Gli errori, i limiti, i difetti dell’attuale compagine governativa emergono con tutta evidenza da questa inedita e gravissima esperienza, ma ne trovo forse di più numerosi e gravi a livello regionale. Ognuno si guardi in casa propria. Staremo a vedere il casino che salterà fuori dalla fase due: Veneto spalancato, Lombardia aperta, Piemonte aperto ma non troppo, Emilia socchiusa, il resto d’Italia che sta a guardare. E la gente indecisa tra il garantismo sanitario e l’aperturismo economico.
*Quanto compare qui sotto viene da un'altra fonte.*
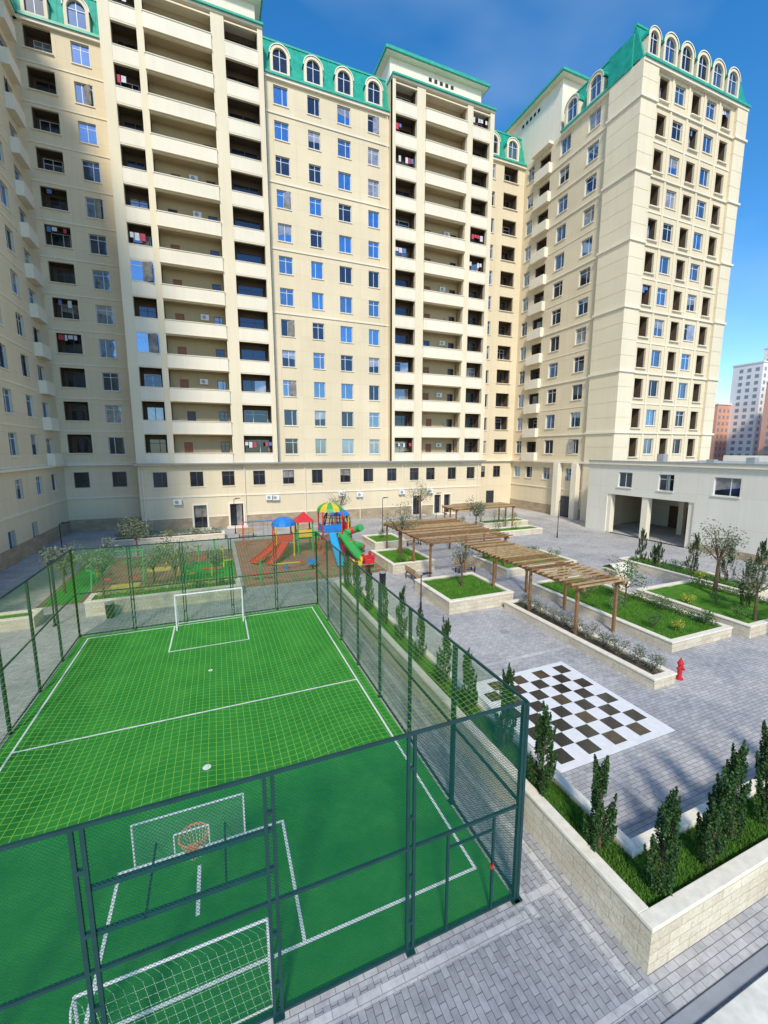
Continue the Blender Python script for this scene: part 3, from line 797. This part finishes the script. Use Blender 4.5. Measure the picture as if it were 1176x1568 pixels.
# ======================================================== FENCE
def fence(name,pts,hgt=4.1,double=True,rails=(0.08,2.05,4.1)):
    e=empty(name); B=MB(); Nn=MB()
    for i,(x,y) in enumerate(pts):
        if double and 0<i<len(pts)-1:
            dx=pts[i+1][0]-x; dy=pts[i+1][1]-y; L=math.hypot(dx,dy); dx*=.055/L;dy*=.055/L
            for s in (-1,1): B.beam((x+dx*s,y+dy*s,0),(x+dx*s,y+dy*s,hgt),.034,'fence',4)
            for zz in (.6,1.5,2.6,3.5): B.beam((x-dx,y-dy,zz),(x+dx,y+dy,zz),.04,'fence',4)
        else: B.beam((x,y,0),(x,y,hgt),.05,'fence',4)
        B.box(x-.08,x+.08,y-.08,y+.08,.012,.03,'fence')
        if i<len(pts)-1:
            x2,y2=pts[i+1]
            for zz in rails: B.beam((x,y,zz),(x2,y2,zz),.032,'fence',4)
            Nn.poly([(x,y,.1),(x2,y2,.1),(x2,y2,hgt),(x,y,hgt)],'mesh')
    B.obj('posts_and_rails',e); Nn.obj('wire_mesh',e)
    return e
FX0,FX1,FY0,FY1=-6.2,4.9,5.36,22.05
ef=fence('sports_fence',[(4.84-2.2*i,FY0) for i in range(6)])
fence('sports_fence',[(FX1,FY0+(FY1-FY0)*i/7) for i in range(8)])
fence('sports_fence',[(FX0+(FX1-FX0)*i/5,FY1) for i in range(6)])
fence('sports_fence',[(FX0,FY0+(FY1-FY0)*i/7) for i in range(8)])
B=MB()
for z in (3.2,2.55): B.beam((-1.74,FY0+.03,z),(.46,FY0+.03,z),.04,'fence',4)
for x in (3.35,4.3): B.beam((x,FY0,.05),(x,FY0,2.05),.03,'fence',4)
B.beam((3.35,FY0,1.75),(4.3,FY0,1.75),.025,'fence',4)
B.box(4.23,4.29,FY0-.06,FY0-.03,1.0,1.07,'red')
B.beam((4.25,FY0-.05,.95),(4.25,FY0-.05,1.2),.012,'black',6)
B.obj('gate_frame',ef)
B=MB(); nx,ny=22,32
def nz(i,j): return 4.08-.25*math.sin(math.pi*i/nx)*math.sin(math.pi*j/ny)-.035*math.sin(i*1.2)*math.sin(j*.9)
for i in range(nx):
    for j in range(ny):
        p=[(i,j),(i+1,j),(i+1,j+1),(i,j+1)]
        B.poly([(FX0+(FX1-FX0)*a/nx,FY0+(FY1-FY0)*b/ny,nz(a,b)) for a,b in p],'net')
B.obj('overhead_net')

def goal(x0,x1,y,yb,h,s=.035):
    e=empty('football_goal'); B=MB()
    for x in (x0,x1): B.beam((x,y,.01),(x,y,h),s,'metalw',10); B.beam((x,yb,.03),(x,y,.03),.015,'metalw',8); B.beam((x,yb,.03),(x,y+(yb-y)*.35,h),.015,'metalw',8); B.beam((x,y,h),(x,y+(yb-y)*.35,h),.015,'metalw',8)
    B.beam((x0,y,h),(x1,y,h),s,'metalw',10); B.beam((x0,yb,.03),(x1,yb,.03),.015,'metalw',8)
    B.obj('frame',e)
    Nn=MB(); ym=y+(yb-y)*.35
    Nn.poly([(x0,ym,h),(x1,ym,h),(x1,yb,.03),(x0,yb,.03)],'gnet')
    Nn.poly([(x0,y,h),(x1,y,h),(x1,ym,h-.002),(x0,ym,h-.002)],'gnet')
    for x in (x0,x1): Nn.poly([(x,y,.02),(x,y,h),(x,ym,h),(x,yb,.03)],'gnet')
    Nn.obj('net',e)
goal(-2.1,.9,21.1,21.95,1.75)
goal(-2.2,.38,5.95,5.5,1.05,.022)
e=empty('basketball_hoop'); B=MB(); yb=6.45
bx0,bx1,bz0,bz1=-1.45,.13,2.15,2.98
for a,b in (((bx0,yb,bz0),(bx1,yb,bz0)),((bx0,yb,bz1),(bx1,yb,bz1)),((bx0,yb,bz0),(bx0,yb,bz1)),((bx1,yb,bz0),(bx1,yb,bz1))): B.beam(a,b,.014,'metalw',6)
hx=-.66
for a,b in (((hx-.25,yb+.01,bz0+.05),(hx-.25,yb+.01,bz0+.45)),((hx+.25,yb+.01,bz0+.05),(hx+.25,yb+.01,bz0+.45)),((hx-.25,yb+.01,bz0+.45),(hx+.25,yb+.01,bz0+.45))): B.beam(a,b,.012,'metalw',4)
for x in (bx0+.3,bx1-.3): B.beam((x,FY0,2.55),(x,yb,2.55),.018,'fence',6)
n=20
for i in range(n):
    a0=2*math.pi*i/n;a1=2*math.pi*(i+1)/n; c=(hx,yb+.33)
    B.beam((c[0]+.225*math.cos(a0),c[1]+.225*math.sin(a0),2.2),(c[0]+.225*math.cos(a1),c[1]+.225*math.sin(a1),2.2),.018,'orange',6)
    B.beam((c[0]+.225*math.cos(a0),c[1]+.225*math.sin(a0),2.2),(c[0]+.13*math.cos(a1),c[1]+.13*math.sin(a1),1.85),.004,'orange',4)
    B.beam((c[0]+.225*math.cos(a1),c[1]+.225*math.sin(a1),2.2),(c[0]+.13*math.cos(a0),c[1]+.13*math.sin(a0),1.85),.004,'metalw',4)
B.box(hx-.08,hx+.08,yb,yb+.12,2.1,2.25,'orange')
B.obj('frame_and_ring',e)
B=MB()
m,nt,b=newmat('backboard_acrylic'); b.inputs['Base Color'].default_value=(.4,.7,.55,1); b.inputs['Alpha'].default_value=.12; b.inputs['Roughness'].default_value=.15
M['acr']=m
B.poly([(bx0,yb,bz0),(bx1,yb,bz0),(bx1,yb,bz1),(bx0,yb,bz1)],'acr'); B.obj('board',e)

# ======================================================== PERGOLAS
def pergola(x0,x1,y0,y1,h,zb,posts,step=.3):
    e=empty('wooden_pergola'); B=MB()
    for x in (x0+.25,x1-.25): B.box(x-.05,x+.05,y0,y1,h-.2,h,'woodd')
    n=max(2,posts)
    for i in range(n):
        y=y0+.35+(y1-y0-.7)*i/(n-1)
        for x in (x0+.25,x1-.25): B.box(x-.06,x+.06,y-.06,y+.06,zb,h-.2,'woodd')
        B.box(x0,x1,y+.08,y+.16,h-.19,h-.03,'woodd')
    B.obj('posts_and_beams',e)
    S=MB(); y=y0
    r=random.Random(int(y0*3))
    while y<y1:
        S.box(x0-.1,x1+.1,y,y+.045,h+.002,h+.08+r.uniform(0,.01),r.choice(['wood','wood','woodd'])); y+=step
    S.obj('slats',e)
pergola(14.4,17.3,12.9,22.6,2.6,0,4,.36)
pergola(12.4,18.8,22.9,31.0,2.65,0,4,.45)
pergola(22,29.5,35.3,38.3,2.7,0,3,.34)
pergola(22.8,26,6.8,9.4,2.6,0,2,.3)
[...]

Non mi sono mai piaciuti i primi della classe: a stento li sopportavo se davano una mano e lasciavano copiare i compiti. Figurarsi se mi piacciono quelli che si danno arie da primi della classe senza esserlo e magari pretendono di metter dietro la lavagna i poveri diavoli che cercano di arrabattarsi con scarsi risultati. Al maestro con scarsa personalità si possono fare tranquillamente le boccacce, salvo bollarlo come autoritario se osa dare qualche voto sul registro; se poi arriva un maestro severo bisogna dargli addosso e puntare ad un supplente. Se il supplente non c’è o non accetta l’incarico, tanto meglio per continuare a prendere in giro tutti. Evviva la scuola di governo!